Structural studies of bitetrahedryl molecule C 8H 6, coupled tricyclo[3.1.0.0]hexyl molecule C 12H 14, and coupled bicyclo[1.1.0]butane derivatives

Abstract

The equilibrium geometries of the bitetrahedryl molecule C 8H 6, the coupled tricyclo[3.1.0.0]hexyl molecule C 12H 14, the 1,1′-bi(tricyclo[3.1.0.0]hexane-6,6′-dicarboxylic acid dimethyl ester), and the 1,1′-bi(tricyclo[4.1.0.0]heptane-7,7′-dicarboxylic acid dimethyl ester) have been optimized by the AM1 semi-empirical quantum-mechanical method. As suggested by Ermer, Bell, Schäfer and Szeimies, the central CC bond distance for the coupled tricyclo[3.1.0.0]hexyl molecule is predicted to be longer than that for the bitetrahedryl molecule. Our AM1 calculations predict the central CC distance in the bitetrahedryl molecule to be 0.023 Å less than in the coupled tricyclo[3.1.0.0]hexyl molecule, which is in good agreement with ab initio self-consistent field (SCF) calculations.
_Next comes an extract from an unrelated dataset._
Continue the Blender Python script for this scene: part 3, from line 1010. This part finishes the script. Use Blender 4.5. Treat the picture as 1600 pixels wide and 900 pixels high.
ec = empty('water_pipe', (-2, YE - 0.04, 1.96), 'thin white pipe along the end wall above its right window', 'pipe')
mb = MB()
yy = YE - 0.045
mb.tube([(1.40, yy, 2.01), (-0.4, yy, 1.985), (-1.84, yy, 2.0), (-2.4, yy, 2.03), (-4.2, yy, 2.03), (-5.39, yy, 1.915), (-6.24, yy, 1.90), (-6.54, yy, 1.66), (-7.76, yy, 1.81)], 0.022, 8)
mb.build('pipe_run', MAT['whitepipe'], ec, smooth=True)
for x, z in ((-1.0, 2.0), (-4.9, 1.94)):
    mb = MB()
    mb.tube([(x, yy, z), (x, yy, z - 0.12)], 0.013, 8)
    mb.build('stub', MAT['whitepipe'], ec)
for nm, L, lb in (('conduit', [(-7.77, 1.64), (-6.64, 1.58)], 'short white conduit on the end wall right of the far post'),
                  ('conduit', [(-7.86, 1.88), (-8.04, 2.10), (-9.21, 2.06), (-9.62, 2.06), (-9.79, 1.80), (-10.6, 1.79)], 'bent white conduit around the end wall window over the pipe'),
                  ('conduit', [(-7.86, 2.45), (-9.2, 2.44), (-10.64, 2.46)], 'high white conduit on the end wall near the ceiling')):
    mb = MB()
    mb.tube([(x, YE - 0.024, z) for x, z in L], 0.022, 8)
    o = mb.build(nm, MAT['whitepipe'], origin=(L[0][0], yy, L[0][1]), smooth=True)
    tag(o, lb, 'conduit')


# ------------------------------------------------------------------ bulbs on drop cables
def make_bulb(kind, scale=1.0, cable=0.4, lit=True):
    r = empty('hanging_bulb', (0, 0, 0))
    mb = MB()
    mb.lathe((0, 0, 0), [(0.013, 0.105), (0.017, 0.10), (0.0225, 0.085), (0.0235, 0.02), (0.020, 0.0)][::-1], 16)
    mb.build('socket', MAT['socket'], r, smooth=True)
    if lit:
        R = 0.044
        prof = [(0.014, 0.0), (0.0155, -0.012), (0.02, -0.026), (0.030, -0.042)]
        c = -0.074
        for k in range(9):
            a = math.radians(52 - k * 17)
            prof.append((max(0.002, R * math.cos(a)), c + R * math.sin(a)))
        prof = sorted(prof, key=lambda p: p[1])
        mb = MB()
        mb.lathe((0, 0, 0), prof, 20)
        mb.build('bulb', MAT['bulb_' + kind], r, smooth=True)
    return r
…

However, AM1 calculations predict that the shortest CC bond in tricyclo[3.1.0.0]hexyl molecule is the central one, while ab initio SCF calculations predict the adjacent CC bond to be the shortest. X-ray crystal structures of the esters indicate that the shortest CC bond is the central one. AM1 calculations on the esters also predict that the central CC bond is the shortest such bond ever found.